Gabriel Pierre tem cinco marcas de tiros em seu corpo. Afirma que foi
vítima, oito anos atrás, de remanescentes dos “tonton macoutes” – a temível
polícia política da ditadura da família Duvalier, Papa Doc e Baby Doc. Ele
se juntou ao grupo pró-Aristide por falta de opção.
Desempregado, viu um grande número de amigos de sua idade se integrar ao
grupo que tinha armas à vontade, exercia um poder local e cujas famílias não
passavam necessidades básicas. “Seria muito bom se deixassem Aristide
voltar.”
Jonny Kagis, de 25 anos, afirma que os quimeras são vítimas da repressão
policial, desde que as tropas da Força Multilateral Provisória, liderada
pelos americanos, assumiram em fevereiro o controle da segurança do país.
Sem emprego, sem perspectiva e acuados pela polícia, os jovens dizem ficar
mais revoltados e prontos para reagir. “Se os ricos haitianos derrubaram
Aristide, agora vamos roubá-los e matá-los, porque não temos mais nada a
perder.”
As ameaças dos quimeras soam como um discurso inconseqüente de jovens
rebeldes com poucas perspectivas. E são – apenas com a peculiaridade de
terem tido fácil acesso a armamentos cedidos clandestinamente pelo governo
do ex-presidente hoje exilado na África do Sul. Armados com
semi-automáticas, eles as usavam para intimidar e assassinar seus oponentes.
Estima-se que mais de 25 mil haitianos tenham armas em suas casas. Num país
em que oito de cada dez pessoas vivem abaixo da linha de pobreza, as outras
duas podem ser vítimas dessa armadilha do passado.
Há três semanas, um grupo de soldados americanos jogou uma partida de
futebol com jovens haitianos em Citè Soleil. Muitos eram quimeras. A idéia
era diminuir a resistência da população com os militares, já às vésperas da
saída de suas tropas. Mas o resultado prático foi pífio. O confronto
amistoso terminou empatado e o desarmamento foi irrisório.
Nos quase quatro meses em que permaneceram no Haiti, a força interina
recolheu pouco mais de 200 armas.
Mas a presença de militares estrangeiros, ao menos, afastou temporariamente
os quimeras das ruas haitianas.
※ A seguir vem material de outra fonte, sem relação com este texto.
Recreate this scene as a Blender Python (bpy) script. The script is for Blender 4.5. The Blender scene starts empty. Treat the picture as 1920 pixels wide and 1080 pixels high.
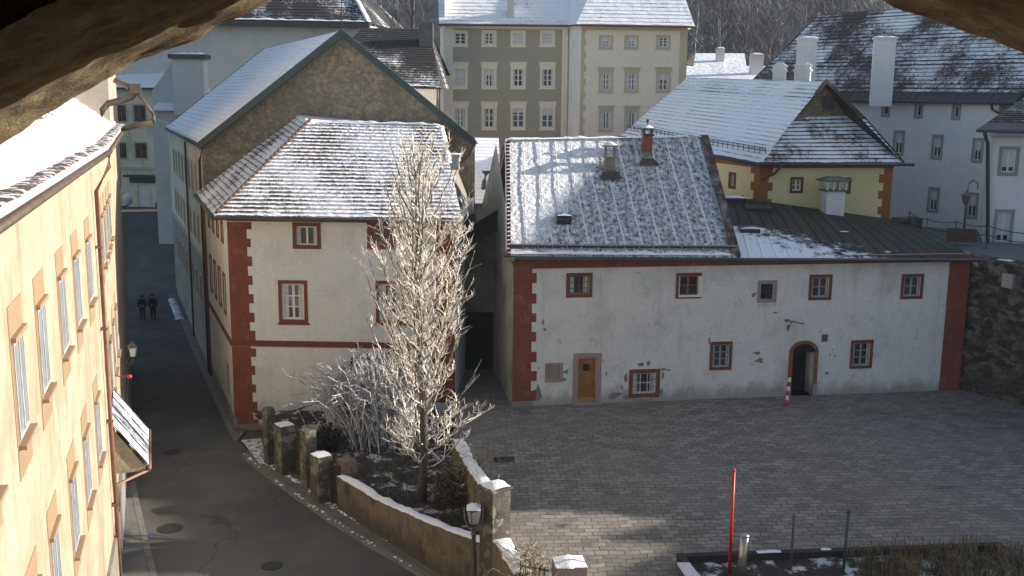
import bpy, bmesh, math, random
from mathutils import Vector, Matrix, noise
random.seed(7)
SC = bpy.context.scene
COL = SC.collection
R = math.radians
V = Vector
# ------------------------------------------------------------------ camera model (survey of the view)
FPX, TH, RHO, CZ = 1950.0, R(10.46), 0.010, 13.0
cT, sT = math.cos(TH), math.sin(TH)
def ray(px, py):
    x, y = px-960.0, py-540.0
    x, y = x+RHO*y, y-RHO*x
    cx, cy = x/FPX, -y/FPX
    return V((cx, cT+cy*sT, -sT+cy*cT))
def at(px, py, Y):
    d = ray(px, py); t = Y/d.y
    return V((d.x*t, Y, CZ+d.z*t))
def atz(px, py, z):
    d = ray(px, py); t = (z-CZ)/d.z
    return V((d.x*t, d.y*t, z))
SUN_A, SUN_E = R(9.0), R(18.0)
SUN = V((math.cos(SUN_E)*math.cos(SUN_A), math.cos(SUN_E)*math.sin(SUN_A), math.sin(SUN_E)))
# ------------------------------------------------------------------ tagging and linking
ORG = {}
def tag(o, label=None, cat=None, group=None, kind=None):
    if label: o['label'] = label
    if cat: o['category'] = cat
    if group: o['group'] = group
    if kind: o['kind'] = kind
    return o
def thing(name, label, cat, loc=(0,0,0), group=None):
    o = bpy.data.objects.new(name, None); COL.objects.link(o)
    o.empty_display_size = .3
    o.location = loc; ORG[o] = V(loc)
    return tag(o, label, cat, group)
def copy_tree(o, parent=None):
    c = o.copy(); COL.objects.link(c); c.parent = parent
    for ch in list(o.children): copy_tree(ch, c)
    return c
class MB:
    def __init__(s): s.v=[]; s.f=[]; s.uv=[]; s.mi=[]
    def face(s, pts, uv=None, m=0):
        b=len(s.v); s.v += [tuple(p) for p in pts]; s.f.append(tuple(range(b,b+len(pts))))
        if uv is None:
            p=[V(q) for q in pts]; e=(p[1]-p[0]); L=e.length or 1; e=e/L
            n=e.cross(p[-1]-p[0])
            if n.length<1e-9: n=V((0,0,1))
            n.normalize(); g=n.cross(e)
            uv=[((q-p[0]).dot(e),(q-p[0]).dot(g)) for q in p]
        s.uv += uv; s.mi.append(m)
    def grid(s, P, UV=None, m=0):
        # P[i][j] shared-vertex grid
        ni,nj=len(P),len(P[0]); b=len(s.v)
        for row in P: s.v += [tuple(p) for p in row]
        for i in range(ni-1):
            for j in range(nj-1):
                q=((i,j),(i,j+1),(i+1,j+1),(i+1,j))
                s.f.append(tuple(b+a*nj+c for a,c in q)); s.mi.append(m)
                s.uv += [UV[a][c] if UV else (c*1.0,a*1.0) for a,c in q]
    def hexa(s, c, m=0):
        # c: 8 corners 0-3 bottom ccw, 4-7 top ccw
        for q in ((3,2,1,0),(4,5,6,7),(0,1,5,4),(1,2,6,5),(2,3,7,6),(3,0,4,7)):
            s.face([c[i] for i in q], m=m)
    def box(s, c, sx, sy, sz, rz=0, m=0, taper=1.0):
        # c = centre of bottom
        c=V(c); ca,sa=math.cos(rz),math.sin(rz); P=[]
        for z,k in ((0,1),(sz,taper)):
            for x,y in ((-1,-1),(1,-1),(1,1),(-1,1)):
                dx,dy=x*sx/2*k,y*sy/2*k
                P.append(c+V((dx*ca-dy*sa,dx*sa+dy*ca,z)))
        s.hexa(P,m)
    def tube(s, path, r, n=8, m=0, cap=True):
        path=[V(p) for p in path]; k=len(path)
        rr = r if isinstance(r,(list,tuple)) else [r]*k
        ref=V((0,0,1)); rings=[]; b=len(s.v)
        for i in range(k):
            t=(path[min(i+1,k-1)]-path[max(i-1,0)])
            if t.length<1e-9: t=V((0,0,1))
            t.normalize()
            a=t.cross(ref)
            if a.length<.2: a=t.cross(V((1,0.1,0)))
            a.normalize(); c=a.cross(t)
            for j in range(n):
                w=2*math.pi*j/n
                s.v.append(tuple(path[i]+(a*math.cos(w)+c*math.sin(w))*rr[i]))
        for i in range(k-1):
            for j in range(n):
                j2=(j+1)%n
                s.f.append((b+i*n+j,b+i*n+j2,b+(i+1)*n+j2,b+(i+1)*n+j)); s.mi.append(m)
                s.uv += [(j/n,i),((j+1)/n,i),((j+1)/n,i+1),(j/n,i+1)]
        if cap:
            s.f.append(tuple(b+j for j in range(n))[::-1]); s.mi.append(m); s.uv+=[(0,0)]*n
            s.f.append(tuple(b+(k-1)*n+j for j in range(n))); s.mi.append(m); s.uv+=[(0,0)]*n
    def lathe(s, c, prof, n=16, m=0):
        c=V(c)
        s.tube([c+V((0,0,z)) for r_,z in prof],[max(r_,1e-4) for r_,z in prof],n,m)
    def build(s, name, mats, parent=None, smooth=False, bevel=0):
        me=bpy.data.meshes.new(name)
        o0 = V((0,0,0)); p=parent
        if parent is not None: o0 = ORG.get(parent, V((0,0,0)))
        me.from_pydata([tuple(V(v)-o0) for v in s.v],[],s.f)
        uvl=me.uv_layers.new(name='UVMap')
        flat=[0.0]*(2*len(s.uv))
        for i,(a,b_) in enumerate(s.uv): flat[2*i]=a; flat[2*i+1]=b_
        uvl.data.foreach_set('uv',flat)
        mats = mats if isinstance(mats,(list,tuple)) else [mats]
        for mm in mats: me.materials.append(mm)
        me.polygons.foreach_set('material_index',s.mi)
        if smooth: me.polygons.foreach_set('use_smooth',[True]*len(me.polygons))
        me.update()
        o=bpy.data.objects.new(name,me); COL.objects.link(o)
        if parent is not None: o.parent=parent
        ORG[o]=o0
        if bevel:
            md=o.modifiers.new('Bevel','BEVEL'); md.width=bevel; md.segments=2; md.limit_method='ANGLE'
        return o
def alone(mb, name, mats, label, cat, smooth=False, group=None, kind=None, org=None, bevel=0):
    """one-mesh top-level thing, origin moved to its base"""
    if org is None:
        xs=[v[0] for v in mb.v]; ys=[v[1] for v in mb.v]; zs=[v[2] for v in mb.v]
        org=((min(xs)+max(xs))/2,(min(ys)+max(ys))/2,min(zs))
    mb.v=[tuple(V(v)-V(org)) for v in mb.v]
    o=mb.build(name,mats,None,smooth,bevel); o.location=org; ORG[o]=V(org)
    return tag(o,label,cat,group,kind)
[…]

Os bloqueios em toda a cidade, o uso
indiscriminado de armas, os roubos e seqüestros de pessoas diminuíram
radicalmente e a população pôde voltar ao ritmo normal. Eles, agora,
aterrorizam os moradores dos bairros onde moram, como em Citè Soleil. E
restou o problema de recolher as armas distribuídas ilegalmente.
Há, claro, visões folclóricas para resolver o problema, como a do
primeiro-ministro Gerard Latortue, que numa entrevista coletiva na Cúpula de
Guadalajara, no México, afirmou que tudo se resolveria se o Brasil levasse
jogadores da seleção brasileira de futebol e trocasse os ingressos da
partida por armas.
O porta-voz do Familia Lavalas, Lesly Voltaire, afirmou que foi um erro o
partido pró-Aristide ter apoiado a formação dos quimeras, mas isso ocorreu
porque havia uma pressão da comunidade internacional que deixou o Haiti sem
recursos financeiros. “Se quiserem acabar com as armas, é preciso antes
atacar os traficantes de drogas, que estão ligados aos traficantes de
armas”, disse Voltaire, que foi ministro para os haitianos fora do país –
calcula-se que mais de 2 milhões de pessoas fugiram do Haiti e vivam hoje
nos EUA, Canadá e República Dominicana.
“Hoje, muitas pessoas podem estar armadas, mas não são quimeras”, afirmou
Ynellio Deland, de 20 anos, que garante ser apenas partidário do Lavalas.
Ele disse que é fácil comprar armas pesadas no Haiti, assim como drogas. Mas
faz questão de elogiar e pedir a volta do ex-presidente ao poder.